Cette fois, la visibilité est excellente et le premier couloir est "safe". Marie décide de s'en tenir là car les skis zippent sur la neige dure. Pour ma part, je sors du premier couloir mais m'aperçois que la pente à droite est bien chargée et peut partir. Hors de question d'aller donc sur la droite. Je m'arrête sur la vire du câble et enlève les peaux. Au moment de partir, j'appuie un ski sur la vire et comme pressenti, une petite plaque se détache à deux mètres sur ma gauche (en regardant l'aval) par vibration. Cette plaque de type "chaude" glisse lentement, ralentit au niveau du léger replat mais finit quand même par sauter la petite barre ce qui lui donne suffisamment d'inertie pour plonger jusqu'à la Gorgette.
Bon point pour moi : le piège avait été détecté.
Mauvais points : déclencher est toujours une erreur ; ensuite un petit morceau de la plaque prend la direction du couloir de montée et aurait pu toucher un skieur engagé (l'emporter ? je sais pas, petit volume mais ça a parfois tellement de force...). J'appelle Marie en lui disant de bien rester à l'abri (je n'en n'étais pas totalement certain - troisième erreur ; de communication) et l'incident s'arrête là. Je la rejoins et nous repartons sur Pravouta dans une neige bien lourde.
A noter :
- Le caractère spécial de la pente dû au fort enneigement (4 mètres de neige sur la vire du câble) ayant comblé le ressaut et la présence d'un bombé favorable aux ruptures.
- Le vent (de sud cette fois) de la nuit suivante qui a complètement redistribué la donne et durci (solidarisé) la neige : Aurélien a pu passer (à pieds) sans encombre le lendemain (je n'irais pas jusqu'à dire sans risque mais ça, on ne le saura jamais).
- En montant sur Pravouta, nous apercevons l'hélicoptère de la sécurité civile qui arrive et se dirige immédiatement vers le point de rupture.

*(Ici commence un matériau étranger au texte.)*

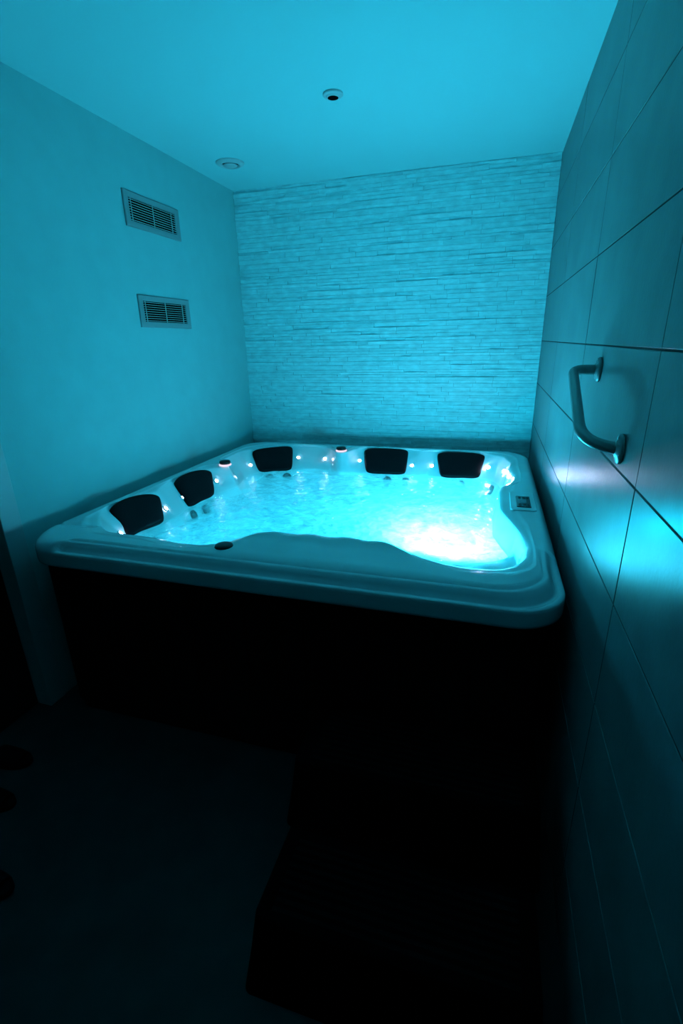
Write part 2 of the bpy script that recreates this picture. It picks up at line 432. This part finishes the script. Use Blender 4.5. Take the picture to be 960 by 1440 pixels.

Il reste en stationnaire. Je comprends alors que quelqu'un a vu l'incident de loin et a prévenu, dans le doute... Je fais alors le 04 76 22 22 22 afin d'informer la CRS que tout va bien. Quelques secondes après, l"hélicoptère repart. Moralité du truc : dans un coin fréquenté ou aux yeux d'un coin fréquenté, appeler immédiatement après tout incident histoire de dire que tout va bien et éviter un éventuelle mobilisation inutile.